══ Records shown
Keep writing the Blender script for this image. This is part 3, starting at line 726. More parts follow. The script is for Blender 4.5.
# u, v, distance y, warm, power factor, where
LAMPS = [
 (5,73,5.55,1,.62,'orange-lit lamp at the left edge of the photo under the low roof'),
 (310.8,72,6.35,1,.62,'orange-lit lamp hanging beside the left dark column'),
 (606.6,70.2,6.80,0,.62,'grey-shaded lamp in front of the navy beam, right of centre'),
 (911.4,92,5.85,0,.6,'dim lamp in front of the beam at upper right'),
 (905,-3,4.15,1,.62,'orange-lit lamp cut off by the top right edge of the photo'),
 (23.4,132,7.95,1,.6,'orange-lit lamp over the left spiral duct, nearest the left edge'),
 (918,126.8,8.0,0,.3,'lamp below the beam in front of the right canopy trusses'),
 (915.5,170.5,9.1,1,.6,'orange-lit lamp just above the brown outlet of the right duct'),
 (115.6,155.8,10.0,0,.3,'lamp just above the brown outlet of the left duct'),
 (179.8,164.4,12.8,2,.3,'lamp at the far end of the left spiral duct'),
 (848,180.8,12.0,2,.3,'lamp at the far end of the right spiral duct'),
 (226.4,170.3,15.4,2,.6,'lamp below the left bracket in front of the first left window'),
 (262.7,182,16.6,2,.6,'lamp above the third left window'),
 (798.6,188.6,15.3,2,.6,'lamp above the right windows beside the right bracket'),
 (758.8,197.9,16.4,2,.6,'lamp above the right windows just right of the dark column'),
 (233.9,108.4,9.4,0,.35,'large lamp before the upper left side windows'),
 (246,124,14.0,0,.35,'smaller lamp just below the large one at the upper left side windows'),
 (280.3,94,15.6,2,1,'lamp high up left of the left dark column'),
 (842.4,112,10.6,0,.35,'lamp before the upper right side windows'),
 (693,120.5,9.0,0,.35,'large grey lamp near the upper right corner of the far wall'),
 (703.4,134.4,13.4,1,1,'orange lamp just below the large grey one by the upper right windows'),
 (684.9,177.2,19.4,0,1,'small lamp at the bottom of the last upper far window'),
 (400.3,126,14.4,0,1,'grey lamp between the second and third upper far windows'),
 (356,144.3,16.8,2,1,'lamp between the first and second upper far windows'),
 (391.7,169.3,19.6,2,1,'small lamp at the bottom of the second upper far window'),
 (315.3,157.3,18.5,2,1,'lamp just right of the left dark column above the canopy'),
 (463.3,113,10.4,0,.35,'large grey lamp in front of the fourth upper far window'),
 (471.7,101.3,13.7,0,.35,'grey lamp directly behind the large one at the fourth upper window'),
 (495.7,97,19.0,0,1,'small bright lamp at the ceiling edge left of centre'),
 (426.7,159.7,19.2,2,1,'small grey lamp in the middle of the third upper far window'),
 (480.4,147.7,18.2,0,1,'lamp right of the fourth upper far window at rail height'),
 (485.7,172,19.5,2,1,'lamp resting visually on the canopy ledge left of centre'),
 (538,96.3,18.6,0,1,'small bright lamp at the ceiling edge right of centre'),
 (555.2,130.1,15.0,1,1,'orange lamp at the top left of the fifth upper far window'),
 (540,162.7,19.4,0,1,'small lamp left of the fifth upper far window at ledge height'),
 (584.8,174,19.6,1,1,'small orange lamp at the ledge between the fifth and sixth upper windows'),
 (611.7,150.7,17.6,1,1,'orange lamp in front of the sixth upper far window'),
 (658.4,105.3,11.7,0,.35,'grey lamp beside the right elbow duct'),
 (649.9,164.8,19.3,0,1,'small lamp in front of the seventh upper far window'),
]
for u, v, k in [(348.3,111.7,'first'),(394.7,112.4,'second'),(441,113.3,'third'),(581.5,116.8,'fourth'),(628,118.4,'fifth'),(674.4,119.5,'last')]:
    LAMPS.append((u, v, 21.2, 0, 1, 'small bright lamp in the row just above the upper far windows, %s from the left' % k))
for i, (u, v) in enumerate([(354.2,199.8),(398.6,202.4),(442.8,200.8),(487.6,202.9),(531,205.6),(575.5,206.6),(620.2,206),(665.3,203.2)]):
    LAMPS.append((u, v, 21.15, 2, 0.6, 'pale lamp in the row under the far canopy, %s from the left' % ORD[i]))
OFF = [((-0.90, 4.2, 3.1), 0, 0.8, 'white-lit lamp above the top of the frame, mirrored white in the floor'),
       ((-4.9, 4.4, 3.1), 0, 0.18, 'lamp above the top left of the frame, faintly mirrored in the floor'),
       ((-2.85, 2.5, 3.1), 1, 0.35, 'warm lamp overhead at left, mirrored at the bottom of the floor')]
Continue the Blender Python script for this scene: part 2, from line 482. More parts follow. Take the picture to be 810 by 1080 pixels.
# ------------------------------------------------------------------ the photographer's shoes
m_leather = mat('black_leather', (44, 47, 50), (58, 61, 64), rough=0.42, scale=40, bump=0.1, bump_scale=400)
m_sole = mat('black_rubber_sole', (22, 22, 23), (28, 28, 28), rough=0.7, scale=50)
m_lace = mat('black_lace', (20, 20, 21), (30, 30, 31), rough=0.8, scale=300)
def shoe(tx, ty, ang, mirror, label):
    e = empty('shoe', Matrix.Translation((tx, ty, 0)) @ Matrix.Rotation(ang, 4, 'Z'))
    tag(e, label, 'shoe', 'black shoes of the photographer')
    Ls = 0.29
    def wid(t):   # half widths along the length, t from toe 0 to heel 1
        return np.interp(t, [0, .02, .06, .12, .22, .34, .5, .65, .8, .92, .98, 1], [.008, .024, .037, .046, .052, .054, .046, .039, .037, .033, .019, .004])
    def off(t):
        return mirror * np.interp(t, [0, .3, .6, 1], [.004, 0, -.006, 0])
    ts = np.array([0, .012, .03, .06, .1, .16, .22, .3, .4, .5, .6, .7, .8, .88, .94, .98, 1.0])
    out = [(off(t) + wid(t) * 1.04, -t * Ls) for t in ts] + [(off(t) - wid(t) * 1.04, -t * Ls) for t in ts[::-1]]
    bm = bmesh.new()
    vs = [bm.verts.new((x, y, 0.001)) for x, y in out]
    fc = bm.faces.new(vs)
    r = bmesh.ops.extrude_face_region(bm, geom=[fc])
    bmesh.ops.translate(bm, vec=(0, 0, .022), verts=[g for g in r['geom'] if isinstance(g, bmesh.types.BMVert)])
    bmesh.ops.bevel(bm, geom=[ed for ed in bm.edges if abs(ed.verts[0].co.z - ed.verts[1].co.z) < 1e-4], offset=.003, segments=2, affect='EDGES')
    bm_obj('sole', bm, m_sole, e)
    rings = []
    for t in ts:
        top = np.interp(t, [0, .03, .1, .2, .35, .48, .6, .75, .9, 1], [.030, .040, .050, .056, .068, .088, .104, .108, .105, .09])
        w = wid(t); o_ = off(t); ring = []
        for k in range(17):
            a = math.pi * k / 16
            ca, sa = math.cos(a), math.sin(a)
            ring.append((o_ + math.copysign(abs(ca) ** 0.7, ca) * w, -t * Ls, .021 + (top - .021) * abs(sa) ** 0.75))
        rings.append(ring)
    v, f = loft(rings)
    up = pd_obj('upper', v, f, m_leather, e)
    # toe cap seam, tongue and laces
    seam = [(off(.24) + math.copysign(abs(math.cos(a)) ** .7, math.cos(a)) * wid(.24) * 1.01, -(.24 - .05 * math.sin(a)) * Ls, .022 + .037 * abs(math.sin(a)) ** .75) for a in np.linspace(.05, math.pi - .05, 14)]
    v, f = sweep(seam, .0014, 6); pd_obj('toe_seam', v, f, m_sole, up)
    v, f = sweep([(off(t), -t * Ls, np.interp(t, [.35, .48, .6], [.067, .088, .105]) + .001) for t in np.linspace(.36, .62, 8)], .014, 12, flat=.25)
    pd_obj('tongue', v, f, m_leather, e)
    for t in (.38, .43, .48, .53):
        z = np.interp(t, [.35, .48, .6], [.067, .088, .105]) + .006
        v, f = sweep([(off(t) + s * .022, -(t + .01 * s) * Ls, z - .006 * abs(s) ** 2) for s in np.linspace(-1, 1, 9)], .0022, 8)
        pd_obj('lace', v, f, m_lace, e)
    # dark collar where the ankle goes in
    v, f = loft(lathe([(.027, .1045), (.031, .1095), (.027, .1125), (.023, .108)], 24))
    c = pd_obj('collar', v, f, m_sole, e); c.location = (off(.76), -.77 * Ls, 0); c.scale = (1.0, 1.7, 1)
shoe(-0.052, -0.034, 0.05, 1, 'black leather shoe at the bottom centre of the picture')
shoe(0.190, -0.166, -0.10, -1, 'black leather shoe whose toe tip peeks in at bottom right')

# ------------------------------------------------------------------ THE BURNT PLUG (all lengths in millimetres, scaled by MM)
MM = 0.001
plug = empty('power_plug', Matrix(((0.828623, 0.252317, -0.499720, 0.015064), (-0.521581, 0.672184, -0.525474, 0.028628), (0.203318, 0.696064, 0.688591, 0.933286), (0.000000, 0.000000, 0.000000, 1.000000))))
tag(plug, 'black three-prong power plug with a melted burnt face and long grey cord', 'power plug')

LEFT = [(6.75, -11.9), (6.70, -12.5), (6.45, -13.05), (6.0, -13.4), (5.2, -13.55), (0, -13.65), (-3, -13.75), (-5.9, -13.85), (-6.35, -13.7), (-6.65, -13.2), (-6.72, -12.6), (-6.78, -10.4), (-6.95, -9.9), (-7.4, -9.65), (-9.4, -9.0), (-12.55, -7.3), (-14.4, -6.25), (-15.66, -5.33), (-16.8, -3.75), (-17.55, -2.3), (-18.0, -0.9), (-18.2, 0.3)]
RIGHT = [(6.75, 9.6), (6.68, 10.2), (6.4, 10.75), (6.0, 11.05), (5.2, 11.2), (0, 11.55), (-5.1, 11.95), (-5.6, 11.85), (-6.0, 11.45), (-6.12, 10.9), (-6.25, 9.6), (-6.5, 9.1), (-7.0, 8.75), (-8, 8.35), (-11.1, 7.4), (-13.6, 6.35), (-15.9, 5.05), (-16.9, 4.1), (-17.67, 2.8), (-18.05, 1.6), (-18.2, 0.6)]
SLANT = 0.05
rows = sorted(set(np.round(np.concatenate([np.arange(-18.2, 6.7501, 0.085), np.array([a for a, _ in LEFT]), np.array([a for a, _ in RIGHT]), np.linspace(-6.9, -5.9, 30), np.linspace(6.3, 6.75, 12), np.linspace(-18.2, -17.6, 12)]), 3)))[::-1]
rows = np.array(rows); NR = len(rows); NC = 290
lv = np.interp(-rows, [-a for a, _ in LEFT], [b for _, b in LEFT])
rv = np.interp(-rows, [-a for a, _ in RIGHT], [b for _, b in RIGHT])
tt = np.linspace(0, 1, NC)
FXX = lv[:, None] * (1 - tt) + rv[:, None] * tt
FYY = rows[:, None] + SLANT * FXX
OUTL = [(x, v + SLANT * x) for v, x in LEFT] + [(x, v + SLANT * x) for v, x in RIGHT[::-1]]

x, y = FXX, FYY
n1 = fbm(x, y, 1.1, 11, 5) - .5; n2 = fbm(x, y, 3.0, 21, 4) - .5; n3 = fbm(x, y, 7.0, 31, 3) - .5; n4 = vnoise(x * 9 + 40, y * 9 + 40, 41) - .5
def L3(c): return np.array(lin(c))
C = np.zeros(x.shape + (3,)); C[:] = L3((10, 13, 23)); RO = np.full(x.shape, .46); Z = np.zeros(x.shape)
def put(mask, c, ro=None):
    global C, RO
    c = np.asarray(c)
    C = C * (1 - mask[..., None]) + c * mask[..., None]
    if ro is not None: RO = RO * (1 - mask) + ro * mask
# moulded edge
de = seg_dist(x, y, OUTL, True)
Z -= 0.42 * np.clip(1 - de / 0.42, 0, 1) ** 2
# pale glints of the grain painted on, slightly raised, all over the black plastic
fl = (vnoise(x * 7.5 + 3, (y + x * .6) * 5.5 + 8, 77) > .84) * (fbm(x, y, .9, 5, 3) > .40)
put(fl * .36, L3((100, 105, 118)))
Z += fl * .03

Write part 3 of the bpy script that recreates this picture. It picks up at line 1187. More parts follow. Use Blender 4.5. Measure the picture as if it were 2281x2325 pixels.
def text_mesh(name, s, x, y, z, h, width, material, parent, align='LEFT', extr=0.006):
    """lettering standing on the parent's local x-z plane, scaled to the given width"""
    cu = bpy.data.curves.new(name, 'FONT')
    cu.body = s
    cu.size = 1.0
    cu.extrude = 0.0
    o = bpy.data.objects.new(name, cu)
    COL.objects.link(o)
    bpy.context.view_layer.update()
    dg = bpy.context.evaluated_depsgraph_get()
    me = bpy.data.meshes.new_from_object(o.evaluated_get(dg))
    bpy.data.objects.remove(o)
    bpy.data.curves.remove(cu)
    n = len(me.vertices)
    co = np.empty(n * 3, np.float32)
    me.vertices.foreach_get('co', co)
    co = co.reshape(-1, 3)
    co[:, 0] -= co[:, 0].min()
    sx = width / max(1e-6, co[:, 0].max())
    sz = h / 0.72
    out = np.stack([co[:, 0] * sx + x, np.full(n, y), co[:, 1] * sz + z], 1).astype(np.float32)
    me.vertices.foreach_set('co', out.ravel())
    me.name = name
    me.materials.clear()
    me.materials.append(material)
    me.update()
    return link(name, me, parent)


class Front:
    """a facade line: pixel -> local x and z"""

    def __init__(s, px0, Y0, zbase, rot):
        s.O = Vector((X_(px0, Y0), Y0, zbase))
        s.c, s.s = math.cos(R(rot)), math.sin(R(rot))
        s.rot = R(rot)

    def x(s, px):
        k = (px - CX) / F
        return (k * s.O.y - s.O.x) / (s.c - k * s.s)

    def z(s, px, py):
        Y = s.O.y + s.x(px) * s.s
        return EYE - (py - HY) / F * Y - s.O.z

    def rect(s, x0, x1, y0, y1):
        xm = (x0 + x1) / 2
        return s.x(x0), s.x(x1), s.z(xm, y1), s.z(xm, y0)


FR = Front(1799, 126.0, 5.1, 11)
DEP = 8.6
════
## Short problem
Gather each line in these records that contains the string "part".

## Exercise result
Keep writing the Blender script for this image. This is part 3, starting at line 726. More parts follow. The script is for Blender 4.5.
Continue the Blender Python script for this scene: part 2, from line 482. More parts follow. Take the picture to be 810 by 1080 pixels.
Write part 3 of the bpy script that recreates this picture. It picks up at line 1187. More parts follow. Use Blender 4.5. Measure the picture as if it were 2281x2325 pixels.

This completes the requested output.